Asset managers surveyed for a Cerulli report entitled “Confronting the Operational Challenges Facing RIAs” said they would be doing just that. In fact, 36% said they currently are offering business consulting services to mid-size RIAs and 18% said they plan to.
“On average, 67% of distribution executives consider the independent RIA channel to be the best opportunity for distribution efforts over the next three years,” the report said. “There is an opportunity for strategic partners such as asset managers, custodians, and practice management consultants to provide additional support as these firms grow.”
In its report, Boston-based Cerulli revealed that RIAs with more than $5 billion in assets under management grew at a 24.7% five-year compound annual growth rate, while overall the channel group grew at a 14.8% rate. And the growth rate for smaller firms, those with between $100 million and $250 million in AUM, was just 3%.
Firms of all sizes said the biggest obstacles to growth were compliance and the time required to successfully run a business. Compliance was considered a moderate to major challenge by 83% of advisors, while the time needed to run a business was a moderate to major challenge for 78% of advisors.
“By recognizing these challenges and addressing them early on, advisors can mitigate their impacts without sacrificing valuable time and resources,” Cerulli wrote in its report.
The challenge of compliance responsibilities hits all firms, regardless of asset level. As such, most firms look to technology tools to mitigate the impact on the firm, Cerulli said.
But other challenges are more tied to asset levels, the report found. For example, the larger the firm, the costlier it is to maintain staff, rent and infrastructure. Some 77% of RIAs with more than $500 million in AUM found this a moderate or major challenge, but only 47% of RIAs between $25 million and $200 million AUM said they felt that way.
On average, RIAs have four professional staff and two administrative team members, but those ranks swell for 68% of large firms with $500 million in assets, the report said. Those firms employ 10 professional staff, with five of them being senior advisors.

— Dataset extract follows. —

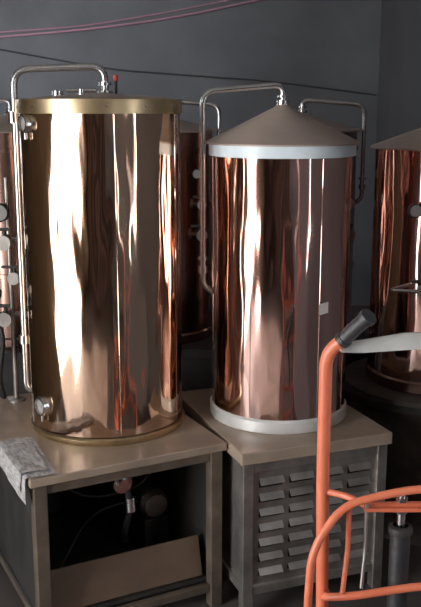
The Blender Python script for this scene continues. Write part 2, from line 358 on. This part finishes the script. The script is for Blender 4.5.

One of the best ways asset managers can help RIAs is to produce and deliver content focused on best practices of other advisors, the report found. This peer-to-peer support and learning was considered valuable by 85% of surveyed firms, and far more valuable than details on portfolio construction. Only 74% of respondents found that somewhat or very valuable.
“RIAs often grow in a vacuum; the independent nature of the channel limits opportunities to collaborate with other firms and work through shared problems,” the report said. “Through targeting the pain points of RIAs via value-add programs, asset managers can provide support in the most needed areas while getting in front of decision-makers who have influence over product selection.”